There are no three dimensional numbers because it's impossible to construct such a system that behaves like 'numbers'. The real, complex, quaternion and octonion numbers are the only 'normed division algebras'. This basically means they are the only spaces with a notion of length in which mutliplication is invertible (division). These properties are needed for anything that we want to call 'numbers'. The fact that there are only 4 such spaces is quite a profound result and leads to a lot of other important results. See http://en.wikipedia.org/wiki/Hurwitz%27s_theorem_%28normed_d... for more information.
Why are there no 16, 32, 64, and so on, dimensions of numbers? Would multiplication not be invertible with them? Is there a possibility of things that are distinct from our concept of numbers but are none-the-less useful being discovered in the future?
> Why are there no 16, 32, 64, and so on, dimensions of numbers? Would multiplication not be invertible with them?

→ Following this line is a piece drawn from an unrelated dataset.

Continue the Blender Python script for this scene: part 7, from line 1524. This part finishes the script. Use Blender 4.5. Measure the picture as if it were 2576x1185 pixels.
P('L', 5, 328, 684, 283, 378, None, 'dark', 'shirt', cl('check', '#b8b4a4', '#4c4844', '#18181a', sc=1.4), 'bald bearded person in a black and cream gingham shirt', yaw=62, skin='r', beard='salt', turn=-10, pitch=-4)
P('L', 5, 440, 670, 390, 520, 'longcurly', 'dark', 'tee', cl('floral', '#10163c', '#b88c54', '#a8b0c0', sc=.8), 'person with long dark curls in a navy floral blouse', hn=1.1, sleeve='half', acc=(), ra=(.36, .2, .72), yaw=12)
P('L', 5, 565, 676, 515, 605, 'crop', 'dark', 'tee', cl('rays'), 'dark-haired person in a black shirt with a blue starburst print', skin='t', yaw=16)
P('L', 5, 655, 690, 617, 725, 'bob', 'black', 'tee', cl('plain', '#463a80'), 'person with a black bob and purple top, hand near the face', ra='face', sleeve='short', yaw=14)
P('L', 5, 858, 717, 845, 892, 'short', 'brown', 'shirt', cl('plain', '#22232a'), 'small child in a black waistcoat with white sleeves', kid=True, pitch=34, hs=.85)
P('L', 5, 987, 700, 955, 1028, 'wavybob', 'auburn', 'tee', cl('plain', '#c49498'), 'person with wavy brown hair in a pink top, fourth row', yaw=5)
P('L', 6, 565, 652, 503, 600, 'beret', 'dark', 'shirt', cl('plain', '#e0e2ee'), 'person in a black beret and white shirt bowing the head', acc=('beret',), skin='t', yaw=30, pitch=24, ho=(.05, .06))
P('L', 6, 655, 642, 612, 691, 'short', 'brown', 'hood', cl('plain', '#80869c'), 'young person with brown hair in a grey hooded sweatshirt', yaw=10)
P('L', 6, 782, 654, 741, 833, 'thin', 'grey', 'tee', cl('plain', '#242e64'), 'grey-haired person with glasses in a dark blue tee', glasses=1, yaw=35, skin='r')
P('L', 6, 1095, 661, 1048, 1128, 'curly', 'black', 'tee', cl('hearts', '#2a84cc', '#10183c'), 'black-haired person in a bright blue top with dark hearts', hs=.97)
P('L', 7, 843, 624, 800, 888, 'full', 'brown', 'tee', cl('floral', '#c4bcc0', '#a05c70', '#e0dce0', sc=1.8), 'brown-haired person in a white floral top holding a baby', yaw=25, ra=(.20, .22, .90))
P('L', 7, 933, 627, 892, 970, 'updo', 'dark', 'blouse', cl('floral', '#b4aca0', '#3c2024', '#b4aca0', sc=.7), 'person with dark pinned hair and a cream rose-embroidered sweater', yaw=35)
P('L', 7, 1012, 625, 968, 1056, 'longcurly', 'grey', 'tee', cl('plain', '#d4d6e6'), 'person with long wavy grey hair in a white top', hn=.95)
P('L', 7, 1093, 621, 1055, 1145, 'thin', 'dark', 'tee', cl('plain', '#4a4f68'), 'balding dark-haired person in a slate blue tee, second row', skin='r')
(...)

Yes, this is exactly why the 16 dimensional sedenions are not in the same category as the others. For it to be a division algebra, you must be able to reverse any multiplication that isn't by zero. This is just the normal concept of division in the real numbers. It also allows us to define division in the complex, quaternion and octonion numbers. However, it is possible to multiply two non-zero sedenions together and get zero. This breaks this property completely.
> Is there a possibility of things that are distinct from our concept of numbers but are none-the-less useful being discovered in the future?
Absolutely! These four numbers systems are a tiny portion of spaces studied by mathematicians. There are a lot of interesting things that can be said just by generalising a few properties of numbers (e.g. without requiring that we can divide, or without requiring that we have both addition and multiplication). There are groups, fields, rings, algebras, topological spaces, and all sorts of interesting things that aren't 'numbers' as such.
This is pretty fascinating, do you know of any good sites or books which will get me up to scratch on different number systems? I haven't studied math in a long time, so do you think it would be worth going over the basics, like calculus and geometry, again to build a foundation before venturing so far out?